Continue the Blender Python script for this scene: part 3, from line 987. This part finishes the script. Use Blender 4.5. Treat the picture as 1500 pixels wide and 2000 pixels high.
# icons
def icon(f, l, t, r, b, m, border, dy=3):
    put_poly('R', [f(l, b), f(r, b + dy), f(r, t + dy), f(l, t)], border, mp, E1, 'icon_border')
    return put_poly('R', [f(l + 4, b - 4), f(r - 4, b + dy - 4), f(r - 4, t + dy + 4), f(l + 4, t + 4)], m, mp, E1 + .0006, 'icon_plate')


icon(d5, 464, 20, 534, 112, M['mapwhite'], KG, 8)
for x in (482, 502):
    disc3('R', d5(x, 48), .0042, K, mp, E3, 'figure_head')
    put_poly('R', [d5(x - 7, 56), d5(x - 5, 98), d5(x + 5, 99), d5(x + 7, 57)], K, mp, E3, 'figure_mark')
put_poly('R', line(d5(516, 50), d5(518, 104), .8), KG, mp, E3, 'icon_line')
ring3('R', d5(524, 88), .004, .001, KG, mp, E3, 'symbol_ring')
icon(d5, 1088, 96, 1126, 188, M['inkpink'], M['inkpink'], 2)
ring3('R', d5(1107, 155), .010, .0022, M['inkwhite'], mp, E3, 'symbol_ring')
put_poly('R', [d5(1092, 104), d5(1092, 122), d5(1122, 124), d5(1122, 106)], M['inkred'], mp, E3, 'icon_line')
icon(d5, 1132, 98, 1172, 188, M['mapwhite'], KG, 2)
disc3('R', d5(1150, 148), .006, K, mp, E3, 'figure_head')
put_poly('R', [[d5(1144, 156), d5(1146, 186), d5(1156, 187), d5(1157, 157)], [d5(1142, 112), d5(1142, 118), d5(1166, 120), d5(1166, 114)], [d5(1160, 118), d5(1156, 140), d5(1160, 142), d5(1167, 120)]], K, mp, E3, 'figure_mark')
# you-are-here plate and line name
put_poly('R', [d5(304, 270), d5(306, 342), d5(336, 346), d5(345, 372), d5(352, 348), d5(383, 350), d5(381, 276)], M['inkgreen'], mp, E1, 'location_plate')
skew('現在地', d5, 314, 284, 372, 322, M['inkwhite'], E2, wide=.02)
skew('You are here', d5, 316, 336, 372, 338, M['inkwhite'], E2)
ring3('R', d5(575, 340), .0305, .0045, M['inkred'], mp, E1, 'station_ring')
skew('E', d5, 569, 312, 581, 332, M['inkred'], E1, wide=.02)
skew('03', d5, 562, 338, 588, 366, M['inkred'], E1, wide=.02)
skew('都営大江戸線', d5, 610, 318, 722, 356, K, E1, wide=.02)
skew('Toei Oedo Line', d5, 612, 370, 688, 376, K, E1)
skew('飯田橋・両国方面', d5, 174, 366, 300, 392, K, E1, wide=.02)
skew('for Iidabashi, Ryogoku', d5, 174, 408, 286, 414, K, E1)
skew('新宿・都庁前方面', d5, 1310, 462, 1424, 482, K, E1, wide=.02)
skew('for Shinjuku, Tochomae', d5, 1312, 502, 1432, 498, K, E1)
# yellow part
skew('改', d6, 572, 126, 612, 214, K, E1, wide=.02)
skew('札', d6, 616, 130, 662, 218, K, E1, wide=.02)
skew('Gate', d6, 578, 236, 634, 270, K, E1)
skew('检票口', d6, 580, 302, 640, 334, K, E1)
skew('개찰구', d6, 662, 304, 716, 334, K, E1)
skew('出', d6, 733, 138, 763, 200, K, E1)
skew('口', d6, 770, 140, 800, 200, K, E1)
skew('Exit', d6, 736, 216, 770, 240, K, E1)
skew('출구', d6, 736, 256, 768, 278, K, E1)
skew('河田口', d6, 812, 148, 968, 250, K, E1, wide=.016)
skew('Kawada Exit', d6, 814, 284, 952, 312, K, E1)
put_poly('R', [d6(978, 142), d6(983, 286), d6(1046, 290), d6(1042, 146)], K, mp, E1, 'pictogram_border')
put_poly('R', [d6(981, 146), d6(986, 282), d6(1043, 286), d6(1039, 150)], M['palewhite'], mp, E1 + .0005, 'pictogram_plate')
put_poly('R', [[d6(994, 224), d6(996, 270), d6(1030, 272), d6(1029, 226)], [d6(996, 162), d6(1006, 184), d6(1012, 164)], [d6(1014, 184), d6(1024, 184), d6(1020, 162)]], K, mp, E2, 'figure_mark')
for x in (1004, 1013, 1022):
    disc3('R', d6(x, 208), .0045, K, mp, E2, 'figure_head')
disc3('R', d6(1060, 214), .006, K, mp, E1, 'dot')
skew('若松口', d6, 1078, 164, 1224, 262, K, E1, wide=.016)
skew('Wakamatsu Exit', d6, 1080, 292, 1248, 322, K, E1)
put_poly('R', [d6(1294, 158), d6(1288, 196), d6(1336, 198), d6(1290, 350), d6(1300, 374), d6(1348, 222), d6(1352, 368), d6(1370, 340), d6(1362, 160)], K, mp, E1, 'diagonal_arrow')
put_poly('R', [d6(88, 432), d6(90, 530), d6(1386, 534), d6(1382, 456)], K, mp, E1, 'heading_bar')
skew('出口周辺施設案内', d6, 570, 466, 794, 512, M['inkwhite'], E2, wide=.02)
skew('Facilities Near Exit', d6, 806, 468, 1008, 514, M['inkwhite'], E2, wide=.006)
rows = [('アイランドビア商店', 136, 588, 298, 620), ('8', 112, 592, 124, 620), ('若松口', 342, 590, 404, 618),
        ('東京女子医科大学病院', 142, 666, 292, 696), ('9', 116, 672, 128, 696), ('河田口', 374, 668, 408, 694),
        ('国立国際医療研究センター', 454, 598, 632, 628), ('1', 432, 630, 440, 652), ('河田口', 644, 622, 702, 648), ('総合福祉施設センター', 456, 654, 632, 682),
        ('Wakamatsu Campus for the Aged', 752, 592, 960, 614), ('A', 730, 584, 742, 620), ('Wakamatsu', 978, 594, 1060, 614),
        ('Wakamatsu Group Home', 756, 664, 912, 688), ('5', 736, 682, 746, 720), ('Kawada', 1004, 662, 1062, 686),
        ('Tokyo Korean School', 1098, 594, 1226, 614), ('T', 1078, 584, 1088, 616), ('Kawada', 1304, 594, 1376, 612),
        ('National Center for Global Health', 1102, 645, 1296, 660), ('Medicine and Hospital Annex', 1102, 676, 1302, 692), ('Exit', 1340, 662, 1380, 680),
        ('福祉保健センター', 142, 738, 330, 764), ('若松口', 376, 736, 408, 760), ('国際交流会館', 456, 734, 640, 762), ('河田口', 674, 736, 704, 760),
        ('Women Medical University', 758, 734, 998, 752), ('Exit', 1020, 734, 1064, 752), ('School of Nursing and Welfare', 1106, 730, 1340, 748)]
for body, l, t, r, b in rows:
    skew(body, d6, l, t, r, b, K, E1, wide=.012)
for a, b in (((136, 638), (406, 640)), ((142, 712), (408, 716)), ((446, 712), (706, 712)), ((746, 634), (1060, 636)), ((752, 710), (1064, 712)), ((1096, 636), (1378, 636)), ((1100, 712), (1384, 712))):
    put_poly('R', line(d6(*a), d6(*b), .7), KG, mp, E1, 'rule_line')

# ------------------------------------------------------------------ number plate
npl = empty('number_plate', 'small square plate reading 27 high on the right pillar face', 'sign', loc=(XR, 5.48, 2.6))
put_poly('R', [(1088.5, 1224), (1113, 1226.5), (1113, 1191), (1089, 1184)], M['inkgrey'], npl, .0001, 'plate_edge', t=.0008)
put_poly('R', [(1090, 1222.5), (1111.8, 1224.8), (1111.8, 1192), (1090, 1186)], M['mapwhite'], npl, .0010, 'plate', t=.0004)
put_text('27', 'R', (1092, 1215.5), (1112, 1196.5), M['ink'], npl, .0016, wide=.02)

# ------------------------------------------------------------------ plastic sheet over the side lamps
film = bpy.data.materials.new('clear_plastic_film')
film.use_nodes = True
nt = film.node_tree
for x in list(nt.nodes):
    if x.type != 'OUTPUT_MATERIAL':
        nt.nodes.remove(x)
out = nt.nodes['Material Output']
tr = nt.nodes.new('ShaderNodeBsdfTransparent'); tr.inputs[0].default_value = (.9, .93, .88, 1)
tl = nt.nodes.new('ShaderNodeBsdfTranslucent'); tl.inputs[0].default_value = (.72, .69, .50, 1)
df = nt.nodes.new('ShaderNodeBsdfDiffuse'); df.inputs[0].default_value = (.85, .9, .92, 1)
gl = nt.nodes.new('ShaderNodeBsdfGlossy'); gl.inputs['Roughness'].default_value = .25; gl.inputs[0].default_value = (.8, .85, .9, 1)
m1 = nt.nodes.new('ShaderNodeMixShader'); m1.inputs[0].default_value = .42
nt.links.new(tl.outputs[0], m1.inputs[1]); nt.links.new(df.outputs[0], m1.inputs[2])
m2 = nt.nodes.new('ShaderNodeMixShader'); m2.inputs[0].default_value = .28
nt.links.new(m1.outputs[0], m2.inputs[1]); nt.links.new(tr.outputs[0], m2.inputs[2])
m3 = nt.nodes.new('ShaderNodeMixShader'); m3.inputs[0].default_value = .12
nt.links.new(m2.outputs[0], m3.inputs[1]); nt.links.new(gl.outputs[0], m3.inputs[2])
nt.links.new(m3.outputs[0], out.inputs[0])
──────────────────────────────
EXERCISE REQUIREMENTS:
Word for word, reproduce the listing above from its start up to and including the line that has "return put_poly('R', [f(l". Give only those lines.

THE SOLUTION:
Continue the Blender Python script for this scene: part 3, from line 987. This part finishes the script. Use Blender 4.5. Treat the picture as 1500 pixels wide and 2000 pixels high.
# icons
def icon(f, l, t, r, b, m, border, dy=3):
    put_poly('R', [f(l, b), f(r, b + dy), f(r, t + dy), f(l, t)], border, mp, E1, 'icon_border')
    return put_poly('R', [f(l + 4, b - 4), f(r - 4, b + dy - 4), f(r - 4, t + dy + 4), f(l + 4, t + 4)], m, mp, E1 + .0006, 'icon_plate')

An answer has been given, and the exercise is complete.